In further research on the subject, I found a document called State Sponsored Homophobia that lists the laws in almost 100 countries that illegalize sex between consenting same sex adults. My own beloved Jamaica is in the list of course. The laws in Jamaica use leftover British colonial jargon like "buggery" and actually only criminalize men having sex with each other. If you ask me, which is a muuuuuuch larger conversation, the Jamaican brand of homophobia is directly related to a) being colonized by the Christian and Victorian "sex is dirty" British b) having a particularly harrowing version of slavery that included only having African men work on the plantations.
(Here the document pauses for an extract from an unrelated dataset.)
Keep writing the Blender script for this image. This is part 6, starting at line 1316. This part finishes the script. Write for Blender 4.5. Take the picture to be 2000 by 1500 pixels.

After decades of men being worked to death, being raped as boys, and basically only really being able to have sex with other men (voluntary or forced), the plantocracy considered it to be more "profitable" to bring African women to the plantations as well, and having forced reproduction of slave labor instead. In my opinion, these two factors created misguided rage towards men who have sex with each other (and women who would dream of witholding sex from men), and til today there is an association in the collective unconscious that correlates the nightmare of slavery with homosexuality, making it something that needs to be "burned".
hmm. That will be another post discussed more in depth for sure.